I’m quite sure that we will have reason to slightly adjust these when the HTTP/3 support comes closer to actually merging.

commercial curl support!

If you want commercial support, ports of curl to other operating systems or just instant help to fix your curl related problems, we’re here to help. Get in touch now! This is the premiere. This has not been offered by me or anyone else before.

I’m not sure I need to say it, but I personally have authored almost 60% of all commits in the curl source code during my more than twenty years in the project. I started the project, I’ve designed its architecture etc. There is simply no one around with my curl experience and knowledge of curl internals. You can’t buy better curl expertise.

curl has become one of the world’s most widely used software components and is the transfer engine doing a large chunk of all non-browser Internet transfers in the world today. curl has reached this level of success entirely without anyone offering commercial services around it. Still, not every company and product made out there has a team of curl experts and in this demanding time and age we know there are times when you rather hire the right team to help you out.

We are the curl experts that can help you and your team. Contact us for all and any support questions at support@wolfssl.com.

What about the curl project?

I’m heading into this new chapter of my life and the curl project with the full knowledge that this blurs the lines between my job and my spare time even more than before. But fear not!

The curl project is free and open and will remain independent of any commercial enterprise helping out customers. I realize me offering companies and organizations to deal with curl problems and solving curl issues for compensation creates new challenges and questions where boundaries go, if for nothing else for me personally. I still think this is worth pursuing and I’m sure we can figure out and handle whatever minor issues this can lead to.

My friends, the community, the users and harsh critiques on twitter will all help me stay true and honest. I know this. This should end up a plus for the curl project in general as well as for me personally. More focus, more work and more money involved in curl related activities should improve the project.

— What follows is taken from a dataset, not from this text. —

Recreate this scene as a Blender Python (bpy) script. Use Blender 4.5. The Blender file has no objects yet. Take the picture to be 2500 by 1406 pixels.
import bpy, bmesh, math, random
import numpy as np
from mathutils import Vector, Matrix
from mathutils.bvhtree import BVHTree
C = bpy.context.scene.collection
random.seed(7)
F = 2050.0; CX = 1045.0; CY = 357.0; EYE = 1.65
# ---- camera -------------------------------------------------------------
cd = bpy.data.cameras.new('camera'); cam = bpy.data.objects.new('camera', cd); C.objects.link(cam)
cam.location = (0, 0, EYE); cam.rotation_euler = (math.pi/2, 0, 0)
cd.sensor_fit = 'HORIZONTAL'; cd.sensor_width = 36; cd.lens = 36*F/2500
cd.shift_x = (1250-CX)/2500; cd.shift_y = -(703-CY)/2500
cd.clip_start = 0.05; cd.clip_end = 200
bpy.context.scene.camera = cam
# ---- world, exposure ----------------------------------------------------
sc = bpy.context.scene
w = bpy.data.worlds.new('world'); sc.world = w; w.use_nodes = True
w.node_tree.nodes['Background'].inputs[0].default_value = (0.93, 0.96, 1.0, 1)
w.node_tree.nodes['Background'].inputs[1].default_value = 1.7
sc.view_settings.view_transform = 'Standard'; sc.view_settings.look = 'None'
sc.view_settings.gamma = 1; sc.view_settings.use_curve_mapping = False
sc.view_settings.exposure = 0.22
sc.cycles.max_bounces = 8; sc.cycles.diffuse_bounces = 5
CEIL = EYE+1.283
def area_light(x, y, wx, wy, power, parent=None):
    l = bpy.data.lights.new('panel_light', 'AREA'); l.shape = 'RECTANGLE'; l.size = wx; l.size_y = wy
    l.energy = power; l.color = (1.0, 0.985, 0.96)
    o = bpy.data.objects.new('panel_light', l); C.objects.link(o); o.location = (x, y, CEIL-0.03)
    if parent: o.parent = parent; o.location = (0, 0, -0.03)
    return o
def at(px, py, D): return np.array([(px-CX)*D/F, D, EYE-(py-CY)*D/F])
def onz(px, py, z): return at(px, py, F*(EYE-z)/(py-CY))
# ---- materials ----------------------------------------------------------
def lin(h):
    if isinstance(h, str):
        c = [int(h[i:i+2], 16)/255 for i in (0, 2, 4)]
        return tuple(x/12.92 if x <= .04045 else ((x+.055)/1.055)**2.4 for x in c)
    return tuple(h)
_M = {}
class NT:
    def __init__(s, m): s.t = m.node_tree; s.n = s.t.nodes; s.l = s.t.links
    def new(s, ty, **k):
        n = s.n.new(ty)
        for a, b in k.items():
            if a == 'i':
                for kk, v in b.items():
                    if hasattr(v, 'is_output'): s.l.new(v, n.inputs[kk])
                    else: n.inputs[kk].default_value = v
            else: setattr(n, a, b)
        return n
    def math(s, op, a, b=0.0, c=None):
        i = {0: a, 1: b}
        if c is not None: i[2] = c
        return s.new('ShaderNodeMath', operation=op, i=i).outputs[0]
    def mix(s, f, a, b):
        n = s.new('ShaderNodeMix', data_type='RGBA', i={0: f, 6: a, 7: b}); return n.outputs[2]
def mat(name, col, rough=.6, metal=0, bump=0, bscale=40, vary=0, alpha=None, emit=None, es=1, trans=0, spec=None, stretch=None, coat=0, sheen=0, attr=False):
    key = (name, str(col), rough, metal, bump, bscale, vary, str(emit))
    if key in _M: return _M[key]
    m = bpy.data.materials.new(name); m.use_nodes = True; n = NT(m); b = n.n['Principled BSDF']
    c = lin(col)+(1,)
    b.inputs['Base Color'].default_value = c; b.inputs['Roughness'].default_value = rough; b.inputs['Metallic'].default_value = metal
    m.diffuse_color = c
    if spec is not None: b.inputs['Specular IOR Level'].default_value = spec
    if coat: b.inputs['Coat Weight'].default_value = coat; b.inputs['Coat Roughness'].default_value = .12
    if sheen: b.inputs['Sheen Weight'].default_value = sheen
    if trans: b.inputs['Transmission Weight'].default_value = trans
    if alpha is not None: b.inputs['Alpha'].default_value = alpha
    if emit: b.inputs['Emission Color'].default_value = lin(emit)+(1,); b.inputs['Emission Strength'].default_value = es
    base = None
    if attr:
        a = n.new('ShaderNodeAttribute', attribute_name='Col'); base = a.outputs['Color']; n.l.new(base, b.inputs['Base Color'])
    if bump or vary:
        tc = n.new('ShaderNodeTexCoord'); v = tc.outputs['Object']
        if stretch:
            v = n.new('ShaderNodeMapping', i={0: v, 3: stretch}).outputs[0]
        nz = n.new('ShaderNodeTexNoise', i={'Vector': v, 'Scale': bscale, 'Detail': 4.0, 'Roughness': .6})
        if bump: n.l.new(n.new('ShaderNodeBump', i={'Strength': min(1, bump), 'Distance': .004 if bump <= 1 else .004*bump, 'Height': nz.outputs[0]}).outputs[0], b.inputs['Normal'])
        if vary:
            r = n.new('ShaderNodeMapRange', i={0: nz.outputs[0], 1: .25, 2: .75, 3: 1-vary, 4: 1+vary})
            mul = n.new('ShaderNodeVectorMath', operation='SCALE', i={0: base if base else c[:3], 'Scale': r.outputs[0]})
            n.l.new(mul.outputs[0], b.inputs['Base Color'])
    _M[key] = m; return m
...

It is with great joy and excitement I take on this new step.

curl 7.64.0 – like there’s no tomorrow

I know, has there been eight weeks since the previous release already? But yes it has – I double-checked! And then as the laws of nature dictates, there has been yet another fresh curl version released out into the wild.

Numbers

the 179th release
5 changes
56 days (total: 7,628)

76 bug fixes (total: 4,913)
128 commits (total: 23,927)
0 new public libcurl functions (total: 80)
3 new curl_easy_setopt() options (total: 265)

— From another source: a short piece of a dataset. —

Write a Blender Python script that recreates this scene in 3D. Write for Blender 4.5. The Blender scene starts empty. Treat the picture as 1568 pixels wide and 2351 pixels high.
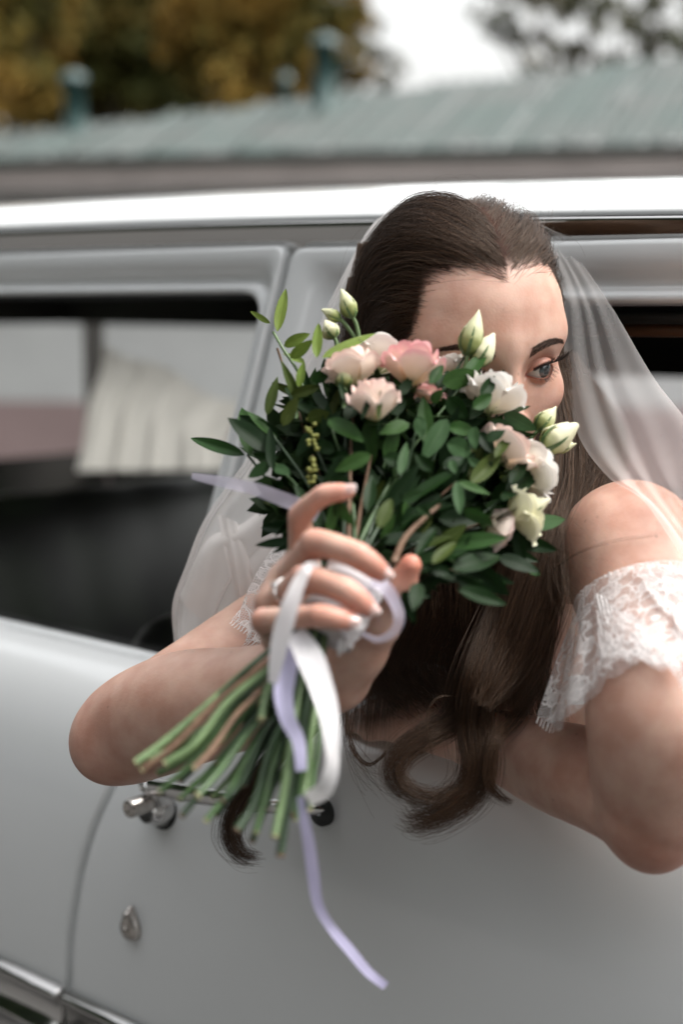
import bpy, bmesh, math, random
import numpy as np
from mathutils import Vector, Matrix
random.seed(7); RNG = np.random.default_rng(11)
R_ = math.radians
scn = bpy.context.scene
COL = scn.collection

# ------------------------------------------------------------------ camera
FPX = 3265.3                       # focal length in units of the 1568 x 2351 picture grid
PITCH = math.atan(441.5 / FPX)
CAMZ = 1.34
cd = bpy.data.cameras.new('camera'); cam = bpy.data.objects.new('camera', cd); COL.objects.link(cam)
cam.location = (0, 0, CAMZ); cam.rotation_euler = (math.pi/2 - PITCH, 0, 0)
cd.sensor_fit = 'VERTICAL'; cd.sensor_height = 36.0; cd.sensor_width = 24.0
cd.lens = FPX / 2351.0 * 36.0
cd.clip_start = 0.05; cd.clip_end = 600
cd.dof.use_dof = True; cd.dof.focus_distance = 1.18; cd.dof.aperture_fstop = 2.5; cd.dof.aperture_blades = 0
scn.camera = cam

# ------------------------------------------------------------------ world, sun, exposure
SUN_EL, SUN_AZ = 60.0, 94.0        # azimuth measured from +Y (view direction) clockwise
w = bpy.data.worlds.new('World'); scn.world = w; w.use_nodes = True
nt = w.node_tree; nt.nodes.clear()
sky = nt.nodes.new('ShaderNodeTexSky'); sky.sky_type = 'NISHITA'; sky.sun_disc = False
sky.sun_elevation = R_(SUN_EL); sky.sun_rotation = R_(SUN_AZ); sky.air_density = 2.0; sky.dust_density = 6.0; sky.ozone_density = 1.0
hs = nt.nodes.new('ShaderNodeHueSaturation'); hs.inputs['Saturation'].default_value = 0.10
bgn = nt.nodes.new('ShaderNodeBackground'); bgn.inputs['Strength'].default_value = 0.15
wo = nt.nodes.new('ShaderNodeOutputWorld')
nt.links.new(sky.outputs[0], hs.inputs['Color']); nt.links.new(hs.outputs[0], bgn.inputs['Color']); nt.links.new(bgn.outputs[0], wo.inputs[0])
sd = bpy.data.lights.new('sun', 'SUN'); sd.energy = 1.15; sd.angle = R_(25); sd.color = (1, 0.96, 0.91)
sun = bpy.data.objects.new('sun', sd); COL.objects.link(sun)
_sv = Vector((math.sin(R_(SUN_AZ))*math.cos(R_(SUN_EL)), math.cos(R_(SUN_AZ))*math.cos(R_(SUN_EL)), math.sin(R_(SUN_EL))))
sun.rotation_euler = _sv.to_track_quat('Z', 'Y').to_euler()
vs = scn.view_settings
vs.view_transform = 'Standard'; vs.look = 'None'; vs.gamma = 1.0; vs.use_curve_mapping = False; vs.exposure = 1.15
scn.cycles.use_denoising = True
scn.cycles.max_bounces = 10; scn.cycles.transparent_max_bounces = 24
scn.cycles.sample_clamp_indirect = 8.0
scn.cycles.caustics_reflective = False; scn.cycles.caustics_refractive = False

# ------------------------------------------------------------------ geometry helpers
_F = np.array([0, math.cos(PITCH), -math.sin(PITCH)]); _U = np.array([0, math.sin(PITCH), math.cos(PITCH)]); _X = np.array([1.0, 0, 0])
CAM = np.array([0, 0, CAMZ])
def ray(px, py): return _F + _X*((px-784)/FPX) - _U*((py-1175.5)/FPX)
def P(px, py, d): return CAM + ray(px, py)*d          # measured point: picture grid + distance -> metres
def PP(lst): return np.array([P(*q) for q in lst])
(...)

1 new curl command line option (total: 220)
56 contributors, 29 new (total: 1,904)
32 authors, 13 new (total: 658)
  3 security fixes (total: 87)

Security fixes

This release we have no less than three different security related fixes. I’ll describe them briefly here, but for the finer details I advice you to read the dedicated pages and documentation we’ve written for each one of them.

CVE-2018-16890 is a bug where the existing range check in the NTLM code is wrong, which allows a malicious or broken NTLM server to send a header to curl that will make it read outside a buffer and possibly crash or otherwise misbehave.

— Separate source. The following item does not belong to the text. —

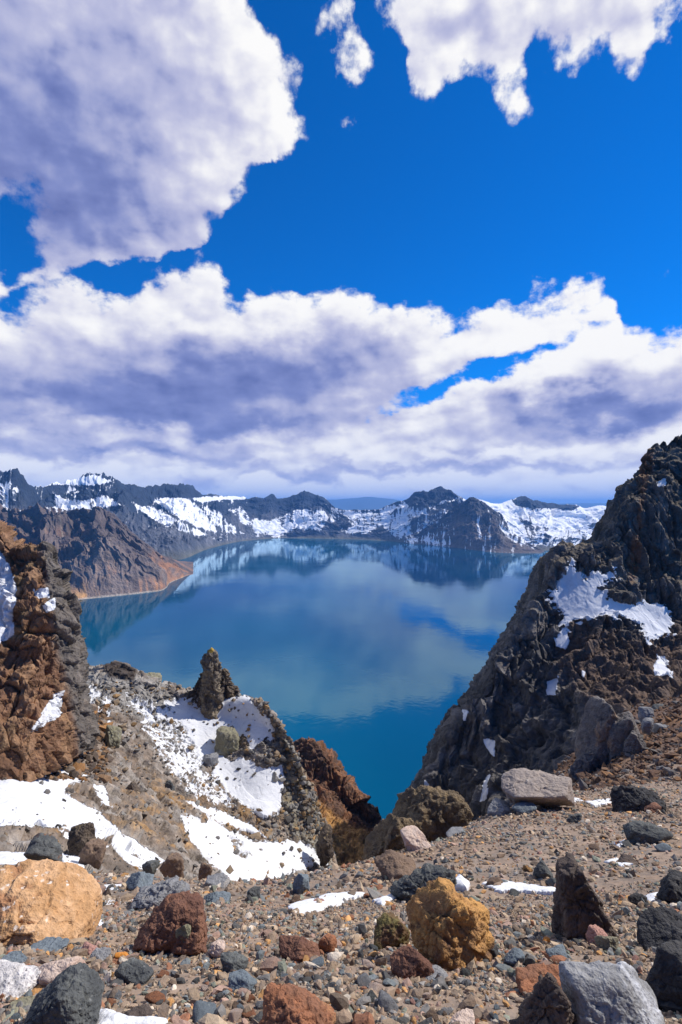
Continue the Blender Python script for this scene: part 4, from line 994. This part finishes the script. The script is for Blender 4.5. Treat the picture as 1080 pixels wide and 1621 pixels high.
B('boulder', 'long ridged dark grey boulder lying behind the golden yellow boulder', 'boulder', (619, 1374, 724, 1427), 'charcoal', 319, level=6, deep=0.45, rough=0.06, ledge=0.9, sharp=13, cuts=[((-0.5, -0.2, 0.85), 0.55)])
B('boulder', 'low brown grey boulder at the brink of the gravel above the long ridged one', 'boulder', (594, 1352, 662, 1392), 'brown', 320, cuts=[((-0.5, -0.3, 0.8), 0.6), ((0.5, -0.2, 0.85), 0.6)])
B('boulder', 'dark standing boulder with a steep left face and a slanting right back', 'boulder', (882, 1374, 970, 1492), 'darkbrown', 321, deep=0.8, level=6, rough=0.06, sharp=24, facets=4, lo=0.9,
  cuts=[((0.80, 0.0, 0.58), 0.52), ((-0.99, -0.1, 0.05), 0.72), ((-0.1, -0.90, 0.35), 0.62), ((-0.2, 0, 1.0), 0.92)])
B('boulder', 'large flat fawn slab boulder lying on the brink below the dark cliff', 'boulder', (796, 1225, 911, 1285), 'slab', 322, deep=0.62, level=6, sharp=24, rough=0.03, facets=5, lo=0.9, bury=0.08,
  cuts=[((-0.16, -0.30, 0.93), 0.62), ((-0.1, -0.75, -0.62), 0.62), ((-0.85, -0.2, -0.3), 0.84), ((0.9, -0.3, 0.1), 0.88), ((-0.75, -0.1, 0.55), 0.80)])
B('boulder', 'black jagged boulder on the slope right of the flat fawn slab', 'boulder', (968, 1239, 1049, 1283), 'black', 323, level=6, rough=0.07, cuts=[((0.55, -0.3, 0.75), 0.6)])
B('boulder', 'dark angular block on the slope with a snow scrap at its left foot', 'boulder', (988, 1302, 1053, 1340), 'charcoal', 324, sharp=24, cuts=[((-0.2, -0.25, 0.92), 0.62), ((-0.5, -0.8, 0.1), 0.66)])
B('boulder', 'black rounded rock at the right edge above the two big dark ones', 'boulder', (1044, 1389, 1098, 1432), 'black', 325, sharp=12, rough=0.07)
B('stone', 'small dark stone beside a snow scrap left of the black rounded rock', 'stone', (992, 1413, 1027, 1438), 'black', 326)
B('boulder', 'dark grey boulder with a slanting top near the right edge, upper of two', 'boulder', (1009, 1450, 1115, 1507), 'black', 327, level=6, sharp=20, rough=0.045, cuts=[((-0.7, -0.3, 0.62), 0.52), ((0.5, -0.1, 0.85), 0.7)])
B('boulder', 'very dark boulder with an olive top at the right edge, lower of two', 'boulder', (1024, 1498, 1150, 1612), 'black', 328, level=6, sharp=18, rough=0.045, cuts=[((-0.95, -0.2, 0.2), 0.8), ((0, -0.8, 0.6), 0.75)])
B('boulder', 'big silver grey boulder with pale streaks at the bottom edge', 'boulder', (904, 1556, 1062, 1690), 'silver', 329, deep=0.7, level=6, sharp=22, rough=0.045, facets=6, lo=0.85,
  cuts=[((0.78, -0.25, 0.60), 0.66), ((-0.15, -0.72, 0.68), 0.60), ((-0.97, -0.2, 0.1), 0.86)])
B('boulder', 'dark brown jagged boulder leaning on the silver grey one', 'boulder', (818, 1548, 918, 1680), 'darkbrown', 330, level=6, rough=0.09, cuts=[((-0.65, -0.3, 0.7), 0.5)])
B('boulder', 'flat rust orange rock above the dark brown jagged boulder', 'boulder', (820, 1531, 908, 1578), 'rust', 331, rough=0.06, cuts=[((0, -0.4, 0.9), 0.6)])
B('boulder', 'rough rust orange rock cut by the bottom edge near the middle', 'boulder', (413, 1577, 532, 1660), 'rust', 332, level=6, rough=0.07, sharp=12)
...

CVE-2019-3822 is related to the previous but with much worse potential effects. Another bad range check actually allows a sneaky NTLMv2 server to be able to send back crafted contents that can overflow a local stack based buffer. This is potentially in the worst case a remote code execution risk. I think this might be the worst security issue found in curl in a long time. A small comfort is that by disabling NTLM, you will avoid it until patched.

CVE-2019-3823 is a potential read out of bounds of a heap based buffer in the SMTP code. It is fairly hard to trigger and it will mostly cause a crash when it does.

Changes

  1. curl now supports Mike West’s cookie update known as draft-ietf-httpbis-cookie-alone. It basically means that cookies that are set as “secure” has to be set over HTTPS to be allow to override a previous secure cookie. Safer cookies.
  2. The –resolve option as well as CURLOPT_RESOLVE now support specifying a wildcard as port number.
  3. libcurl can now send trailing headers in chunked uploads using the new options.
  4. curl now offers options to enable HTTP/0.9 responses, The default is still enabled, but the plan is to deprecate that and in 6 months time switch over the to default to off.
  5. curl now uses higher resolution timer accuracy on windows.

Bug-fixes

Check out the full change log to see the whole list. Here are some of the bug fixes I consider to be most noteworthy:

  • We re-implemented the code coverage support for autotools builds due to a license problem. It turned out the previously used macro was GPLv2 licensed in an unusual way for autoconf macros.
  • We make sure –xattr never stores URLs with credentials, following the security problem reported on a related tool. Not considered a security problem since this is actually what the user asked for, but still done like this for added safety.
  • With -J, curl should not be allowed to append to the file. It could lead to curl appending to a file that was in the download directory since before.
  • –tls-max didn’t work correctly on macOS when built to use Secure Transport.
  • A couple of improvements in the libssh-powered SSH backend.
  • Adjusted the build for OpenSSL 3.0.0 (the coming future version).
  • We no longer refer to Schannel as “winssl” anywhere. winssl is dead. Long live Schannel!
  • When built with mbedTLS, ignore SIGPIPE accordingly!
  • Test cases were adjusted and verified to work fine up until February 2037.
  • We fixed several parsing errors in the URL parser, mostly related to IPv6 addresses. Regressions introduced in 7.62.0.

Next

The next release cycle will be one week shorter and we expect to ship next release on March 27 – just immediately after curl turns 22 years old. There are already several changes in the pipe so we expect that to become 7.65.0.

We love your help and support! File bugs you experience or see, submit pull requests for the features or corrections you work on!